En consonancia con estos criterios ha establecido el texto constitucional en su artículo 15 que “el agua constituye patrimonio nacional estratégico de uso público, inalienable, imprescriptible, inembargable y esencial para la vida”, señalando a su vez que “el consumo humano del agua tiene prioridad sobre cualquier otro uso”, pero como hemos dicho, sirve de muy poco que esté previsto en la norma si no se aplica.

Cauces que ayer eran ricos en agua y ríos y arroyuelos que veíamos desplazarse vertiginosamente hoy los vemos esquilmados, atendiendo esto a diversos factores, pero que en algunos casos se debe no a su agotamiento propiamente, sino al represamiento y al desvío hacia otros fines, lo que ocurre a la vista de todos sin que se vean acciones concretas para evitarlo primero y sancionarlo y erradicarlo después.

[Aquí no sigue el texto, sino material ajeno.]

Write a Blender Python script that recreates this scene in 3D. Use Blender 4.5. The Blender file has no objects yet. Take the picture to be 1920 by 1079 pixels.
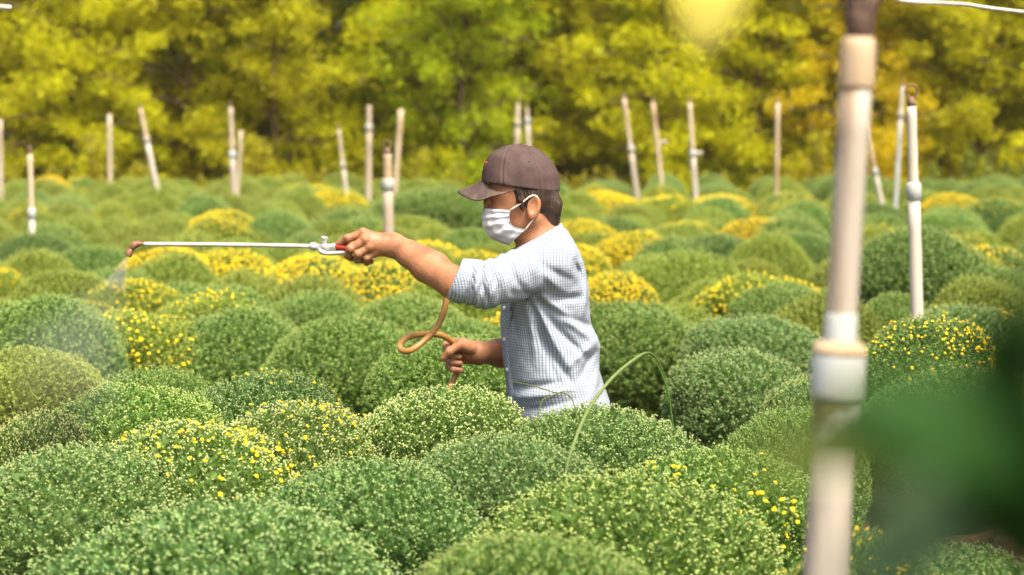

Hace falta hoy más que nunca que esa auditoría y control ambiental de los que nos habla la ley sean puestos en práctica; claro está, igualmente se requiere que esa educación ambiental de la que también nos habla la ley se pueda desarrollar de manera sistemática, pues se trata de un proceso permanente que debe impactar en la “formación ciudadana, formal e informal, para la toma de conciencia y el desarrollo de valores, conceptos, actitudes y destrezas frente a la protección y el uso sostenible de los recursos naturales y el medio ambiente”.

Esas autoridades “competentes” no pueden limitarse, cuando lo hacen, a señalar los daños causados al medio ambiente, incautaciones realizadas y sometimientos a la justicia; hace falta más que eso, pues se requiere de un conjunto de acciones tendentes a prevenirlos, conforme lo pauta el artículo 18.23 de la indicada ley, el cual dispone que corresponde a esas autoridades “promover… la realización de programas y proyectos para la prevención de desastres que puedan afectar el medio ambiente y los recursos naturales, así como la mitigación de los daños causados”. Es la propia ley la que señala en su artículo 8 que “el criterio de prevención prevalecerá sobre cualquier otro en la gestión pública y privada del medio ambiente y los recursos naturales”.

En definitiva, se trata de la adopción y asunción de un conjunto de acciones que nos permitan frenar, antes de que sea demasiado tarde, el terrible daño que estamos causando y dejando causar a nuestro patrimonio común, tratando de parar y regresar de esa ruta enjabonada que nos conduce indefectiblemente por el triste camino hacia la aridización, con todo lo que esto implica.

El autor es juez titular de la Segunda Sala del Tribunal de Ejecución de la Pena del Departamento Judicial de San Cristóbal, con sede en el Distrito Judicial de Peravia.